Scottish Labour leader Kezia Dugdale said the report should be a "reality check" for those advocating a second referendum on independence.

Dugdale said: "Today's figures should act as a reality check for those calling for another independence referendum.

"It's clearer than ever that Scotland benefits from pooling and sharing resources across the UK. Being part of the UK means higher spending on the public services like education and the health service that we all rely on.

"That's a strong, positive case for Scotland remaining in the UK - our most important social and economic union.

"During the independence referendum Nicola Sturgeon personally promised a second oil boom. Her own government's figures show she misled people and that is unforgivable.

"The SNP's own figures confirm independence would mean severe cuts over and above those already being imposed by the Tories, at exactly the time when our public services need more investment.

"While these figures show the benefit of being part of the UK, they also show the need for the Scottish Government to invest in our economy to get us back on track."

Independence was also raised by the Scottish Liberal Democrat leader Willie Rennie in his reaction to the publication of the report.

He said: "The Nationalists' case for independence has been swallowed up by £15bn black hole. It's a dark day for Scottish nationalism but it is even darker for the Scottish economy.

"The oil shock and the Brexit shock should not be compounded with an independence shock.

"Instead of pursuing a reckless gamble with independence the Scottish Government should have a laser like focus on boosting the economy by investing in our workforce with new money for education and a step change in mental health."

In contrast to other opposition leaders, Green party co-convener Patrick Harvie said the document's main point was not the constitution but the changes needed to Scotland's economy.

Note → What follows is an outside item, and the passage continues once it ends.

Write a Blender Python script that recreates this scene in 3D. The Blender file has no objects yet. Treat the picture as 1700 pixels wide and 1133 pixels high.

Harvie said: "These figures will inevitably set off another round of empty rhetoric, just as they do every year, between those who think the SNP can do no wrong and those who think Scotland can never aspire to govern itself.

"In truth, the figures show what has been clear for years - that a strong future for Scotland's economy will depend on ending our reliance on oil and gas, and investing in the industries of the 21st century instead.

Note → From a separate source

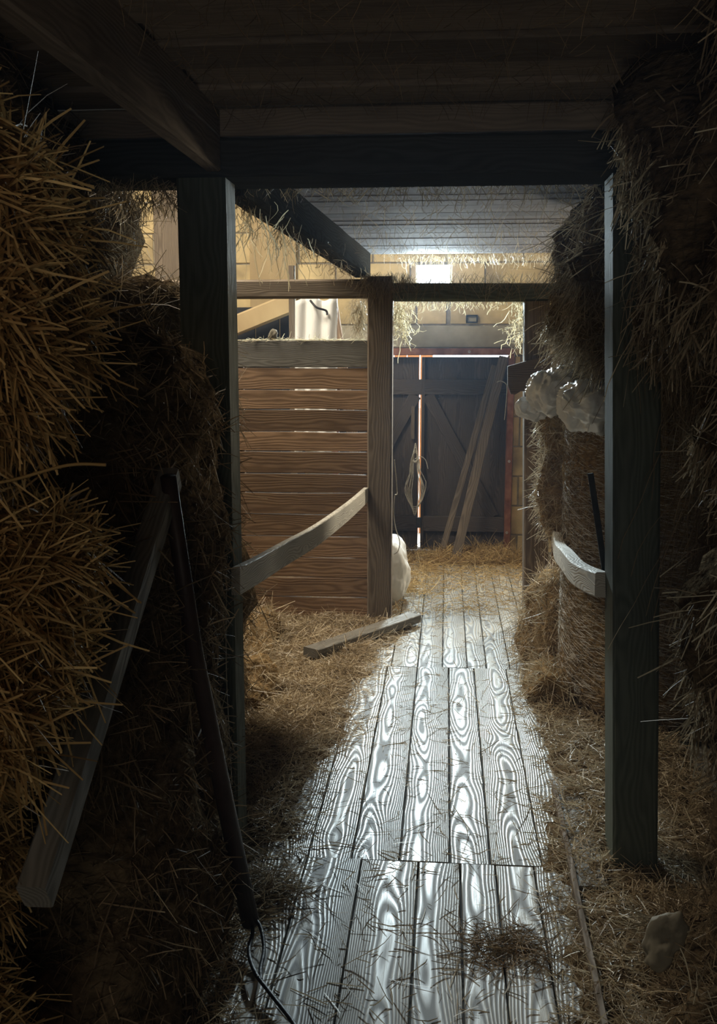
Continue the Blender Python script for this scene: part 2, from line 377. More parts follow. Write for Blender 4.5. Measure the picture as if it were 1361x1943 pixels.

"Diversifying our economy will mean developing a broader range of revenue sources, giving us the confidence to invest in making Scotland a more equal country too.

"If we're serious about building up alternative viable industries, and ending our over-reliance on unburnable oil and gas, we must see a joined up plan from the Scottish Government instead of a myopic obsession with getting back to 'business as usual'.

"If the UK Government does take stimulus action in the Autumn Spending Review, as it is hinting, the resources that come to Scotland must be invested in transition, instead of resting on the absurd assumption that the age of oil can last for the long term.

"That transition is vital for Scotland's present situation, and it's equally clear that the case for independence needs a vision of a stronger, more equal and greener economy. There can be no delay in planning for and investing in an economy that works for all."